Paper Accepted for 2015 American Society of Engineering Education International Forum

My and co-author, Renetta G. Tull’s paper, “Programmatic Interventions for Developing Diverse Global Eminent Faculty Scholars Through International Collaborations,” was accepted as part of the proceedings of the 2015 American Society of Engineering Education International Forum in Seattle, Washington.

Abstract: Participation in formal and informal mentoring networks is a critical mechanism through which engineering faculty accumulate the global academic capital necessary for career advancement. Often, due to their underrepresentation, the resulting isolation, and gendered structural barriers, female engineering faculty have less access to mentoring relationships than their male counterparts. As a result of racial and gendered barriers, however, women of color in engineering are even less likely than women from majority groups to have access to domestic U.S. mentoring networks and the critical international mentoring networks necessary for career advancement. To address this issue, the University of Maryland, Baltimore County (UMBC) is building upon its highly successfully Eminent Scholar Mentoring program and International Engagement for Women of Color project to create the Global Engagement Eminent Scholar Network (GEESN).

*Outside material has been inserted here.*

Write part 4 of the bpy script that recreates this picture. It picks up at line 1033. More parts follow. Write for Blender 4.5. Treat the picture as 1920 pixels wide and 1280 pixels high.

This paper describes UMBC’s GEESN initiative, which has two components:  a 2-year formal international mentoring project that pairs U.S. women of color in engineering with a prominent international engineer in the their field and the participation of a delegation of GEESM participants at two international conferences 1) The Latin American and Caribbean Consortium of Engineering Institutions (LACCEI) and 2) the World Engineering Education Forum (WEEF). This presentation provides an overview of the literature and promising practices that inspired the formation of the GEESN initiative, as well as the development of both project components. To conclude, the paper discusses the steps for the GEESN and reflects on the potential for expanding and replicating this model at UMBC and other higher education institutions.